Read through the data and report every line in which the word "part" occurs.
>> begin
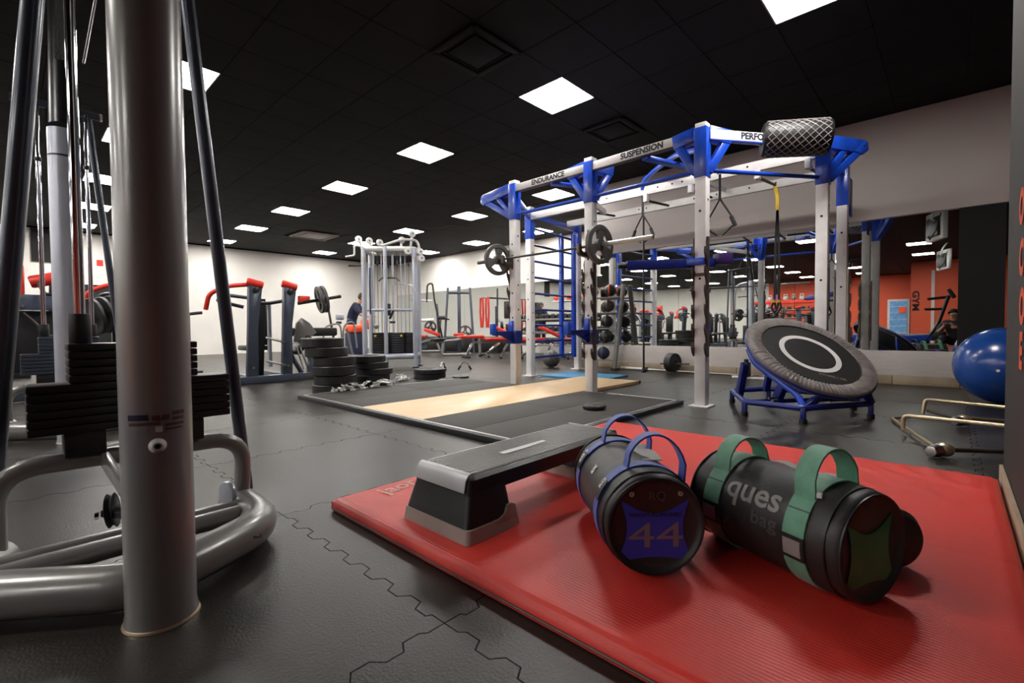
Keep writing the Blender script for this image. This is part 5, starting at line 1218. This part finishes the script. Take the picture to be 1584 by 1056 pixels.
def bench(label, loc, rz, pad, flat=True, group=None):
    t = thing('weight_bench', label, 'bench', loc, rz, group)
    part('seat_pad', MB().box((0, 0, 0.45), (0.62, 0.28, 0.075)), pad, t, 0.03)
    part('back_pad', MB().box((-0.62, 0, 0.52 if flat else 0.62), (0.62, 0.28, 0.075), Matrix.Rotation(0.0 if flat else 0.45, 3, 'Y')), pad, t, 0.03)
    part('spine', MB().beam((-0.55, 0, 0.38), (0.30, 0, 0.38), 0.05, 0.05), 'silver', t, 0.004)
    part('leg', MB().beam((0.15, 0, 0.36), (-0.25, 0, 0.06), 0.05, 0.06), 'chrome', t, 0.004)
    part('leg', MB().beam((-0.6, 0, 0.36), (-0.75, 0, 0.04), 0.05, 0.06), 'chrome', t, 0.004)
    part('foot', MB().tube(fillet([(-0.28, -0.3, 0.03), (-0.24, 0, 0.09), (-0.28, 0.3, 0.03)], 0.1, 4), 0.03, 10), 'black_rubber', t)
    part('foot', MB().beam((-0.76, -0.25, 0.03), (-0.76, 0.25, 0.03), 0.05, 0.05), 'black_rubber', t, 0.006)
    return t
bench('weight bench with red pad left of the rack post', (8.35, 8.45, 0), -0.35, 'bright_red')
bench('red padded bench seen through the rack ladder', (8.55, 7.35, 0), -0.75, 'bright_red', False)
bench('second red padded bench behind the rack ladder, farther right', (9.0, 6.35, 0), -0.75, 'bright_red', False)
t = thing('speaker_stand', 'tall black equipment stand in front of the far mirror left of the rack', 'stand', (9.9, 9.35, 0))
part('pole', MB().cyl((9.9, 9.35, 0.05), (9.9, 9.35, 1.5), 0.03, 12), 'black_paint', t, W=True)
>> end
* **Response to this exercise**
Keep writing the Blender script for this image. This is part 5, starting at line 1218. This part finishes the script. Take the picture to be 1584 by 1056 pixels.
    part('seat_pad', MB().box((0, 0, 0.45), (0.62, 0.28, 0.075)), pad, t, 0.03)
    part('back_pad', MB().box((-0.62, 0, 0.52 if flat else 0.62), (0.62, 0.28, 0.075), Matrix.Rotation(0.0 if flat else 0.45, 3, 'Y')), pad, t, 0.03)
    part('spine', MB().beam((-0.55, 0, 0.38), (0.30, 0, 0.38), 0.05, 0.05), 'silver', t, 0.004)
    part('leg', MB().beam((0.15, 0, 0.36), (-0.25, 0, 0.06), 0.05, 0.06), 'chrome', t, 0.004)
    part('leg', MB().beam((-0.6, 0, 0.36), (-0.75, 0, 0.04), 0.05, 0.06), 'chrome', t, 0.004)
    part('foot', MB().tube(fillet([(-0.28, -0.3, 0.03), (-0.24, 0, 0.09), (-0.28, 0.3, 0.03)], 0.1, 4), 0.03, 10), 'black_rubber', t)
    part('foot', MB().beam((-0.76, -0.25, 0.03), (-0.76, 0.25, 0.03), 0.05, 0.05), 'black_rubber', t, 0.006)
part('pole', MB().cyl((9.9, 9.35, 0.05), (9.9, 9.35, 1.5), 0.03, 12), 'black_paint', t, W=True)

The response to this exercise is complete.